If you want to accept multiple spellings, write that policy explicitly:

if (std.mem.eql(u8, text, "true")) return true;
if (std.mem.eql(u8, text, "True")) return true;
if (std.mem.eql(u8, text, "1")) return true;

Do not let accepted input grow accidentally. A parser is part of your program’s interface.

Avoid Silent Defaults

A tempting mistake is to return a default value when parsing fails.

Bad idea:

fn parsePort(text: []const u8) u16 {
    return std.fmt.parseInt(u16, text, 10) catch 8080;
}

This hides bad input.

If the user writes:

port=eighty

the program silently uses 8080.

That can be dangerous.

Prefer returning an error:

fn parsePort(text: []const u8) !u16 {
    return std.fmt.parseInt(u16, text, 10);
}

Then the caller can decide what to do.

Defaults are fine when they are intentional, but do not use defaults to hide parse failures.

A Small Complete Parser

Here is a small parser for this input:

name=alice
age=30
debug=true

It fills this struct:

const Config = struct {
    name: []const u8,
    age: u32,
    debug: bool,
};

Full code:

const std = @import("std");

const Config = struct {
    name: []const u8,
    age: u32,
    debug: bool,
};

fn parseBool(text: []const u8) !bool {
    if (std.mem.eql(u8, text, "true")) return true;
    if (std.mem.eql(u8, text, "false")) return false;
    return error.InvalidBoolean;
}

fn parseConfig(text: []const u8) !Config {
    var config = Config{
        .name = "",
        .age = 0,
        .debug = false,
    };

    var lines = std.mem.splitScalar(u8, text, '\n');

    while (lines.next()) |raw_line| {
        const line = std.mem.trim(u8, raw_line, " \t\r\n");
        if (line.len == 0) continue;

        var parts = std.mem.splitScalar(u8, line, '=');

        const raw_key = parts.next() orelse return error.InvalidInput;
        const raw_value = parts.next() orelse return error.InvalidInput;

        if (parts.next() != null) {
            return error.InvalidInput;
        }

        const key = std.mem.trim(u8, raw_key, " \t\r\n");
        const value = std.mem.trim(u8, raw_value, " \t\r\n");

        if (std.mem.eql(u8, key, "name")) {
            config.name = value;
        } else if (std.mem.eql(u8, key, "age")) {
            config.age = try std.fmt.parseInt(u32, value, 10);
        } else if (std.mem.eql(u8, key, "debug")) {
            config.debug = try parseBool(value);
        } else {
            return error.UnknownKey;
        }
    }

    return config;
}

pub fn main() !void {
    const text =
        \\name=alice
        \\age=30
        \\debug=true
    ;

    const config = try parseConfig(text);

    std.debug.print("name={s}\n", .{config.name});
    std.debug.print("age={}\n", .{config.age});
    std.debug.print("debug={}\n", .{config.debug});
}

Output:

name=alice
age=30
debug=true

This parser is small, but it shows the right habits.

It trims whitespace.

It rejects malformed lines.

It rejects unknown keys.

It parses values into specific types.

It returns errors instead of guessing.

What You Should Remember

Parsing turns text into typed data.

std.fmt.parseInt parses integers.

std.fmt.parseFloat parses floating point numbers.

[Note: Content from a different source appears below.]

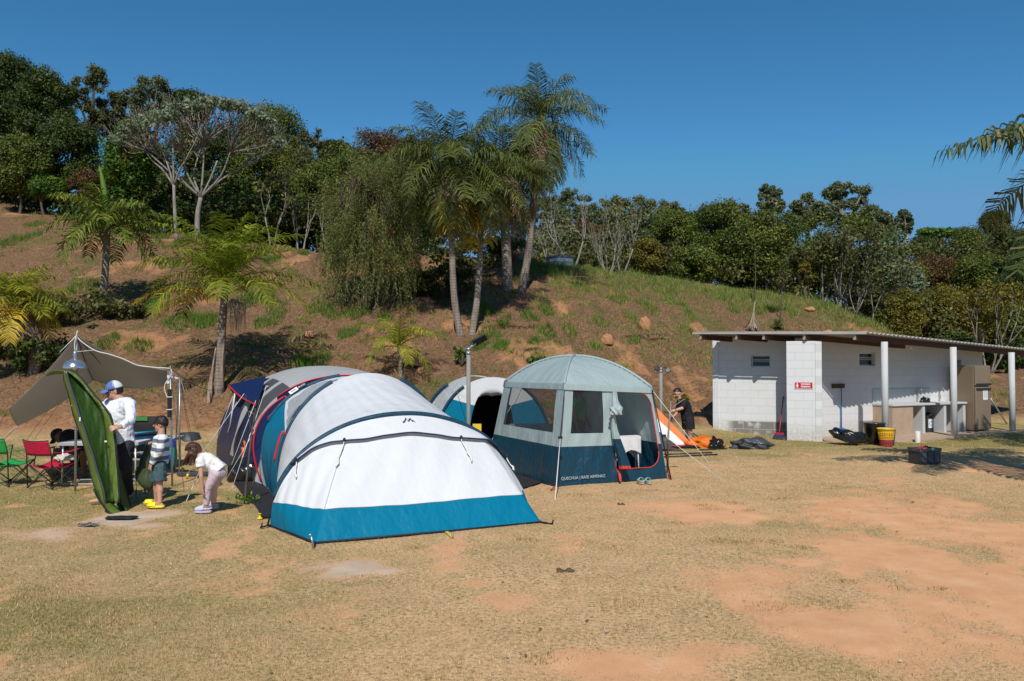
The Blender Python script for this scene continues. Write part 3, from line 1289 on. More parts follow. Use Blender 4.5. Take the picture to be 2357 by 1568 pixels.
# hand rail, bulb, hook board
m = MB()
a, b = hit(*bx(2105, 540), E, nr_), G(*bx(2252, 768))
m.tube([a, b], .022, 10)
m.bar(a, a + dr * .12 - nr_ * .05, .03)
tag(m.build('handrail', 'steel', None, loc=b), 'grey metal handrail slanting from the washroom wall to the ground', 'handrail')
hb = hit(*bx(1550, 190), K + nr_ * .5, nr_)
lb = thing('light_bulb', 'bare light bulb hanging under the porch roof', 'lamp', hb)
m = MB()
m.lathe(hb, [(.001, -.07), (.03, -.06), (.042, -.03), (.034, .005), (.018, .04)], 16)
m.build('bulb', 'bulb_glass', lb)
m = MB()
m.lathe(hb, [(.024, .035), (.026, .1), (.05, .12), (.05, .16)], 16)
m.build('socket', 'white_paint', lb)
m = MB()
m.tube([hb + V((0, 0, .15)), V((hb.x, hb.y, roofz(hb) - .0))], .01, 6)
m.build('cord', 'white_paint', lb)

hb = hit(*bx(1028, 471), K, nr_) + nr_ * .02
m = MB()
m.box(hb, (.45, .04, .11), rzr)
tag(m.build('hook_board', 'brown_timber', None, loc=hb, bevel=.004), 'short dark wooden hook board screwed to the white wall', 'board')
t_, b_ = hit(*bx(1055, 478), K + nr_ * .07, nr_), hit(*bx(1056, 776), K + nr_ * .07, nr_)
sq = thing('squeegee', 'blue floor squeegee hanging from the wooden hook board', 'squeegee', b_)
m = MB()
m.tube([t_, b_], .014, 10)
m.build('handle', 'squeegee_blue', sq)
m = MB()
m.prism([b_ + dr * x + V((0, 0, z)) + nr_ * .02 for x, z in ((-.17, -.05), (.17, -.05), (.17, -.02), (.03, .03), (-.03, .03), (-.17, -.02))], nr_ * -.04)
m.build('head', 'squeegee_blue', sq)
m = MB()
m.box(b_ + V((0, 0, -.065)), (.34, .012, .03), rzr)
m.build('rubber_blade', 'black_strap', sq)

t_ = hit(*bx(640, 560), K + nl * .05, nl)
b_ = G(*bx(612, 846), .04)
brm = thing('broom', 'dark red broom leaning on the worn white side wall', 'broom', b_)
m = MB()
m.tube([t_, b_ + V((0, 0, .12))], .015, 10)
m.tube([t_ + (t_ - b_) * .0, t_ + (t_ - b_).normalized() * .06], .018, 10)
m.build('handle', 'broom_red', brm)
rzl = math.atan2(dl.y, dl.x)
m = MB()
m.box(b_ + V((0, 0, .12)), (.24, .07, .05), rzl)
m.build('head', 'broom_red', brm, bevel=.01)
m = MB()
m.prism([b_ + dl * x + V((0, 0, z)) + nl * .035 for x, z in ((-.12, .1), (.12, .1), (.17, 0), (-.17, 0))], nl * -.07)
m.build('bristles', 'bristle_blue', brm)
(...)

Parsing can fail, so use try or catch.

Choose the output type deliberately.

Use std.mem.trim to remove whitespace.

Use std.mem.splitScalar to split simple text formats.

Validate the number of fields.

Reject invalid input clearly.

Do not silently replace bad input with defaults.

Good parsing code is strict, explicit, and easy to test.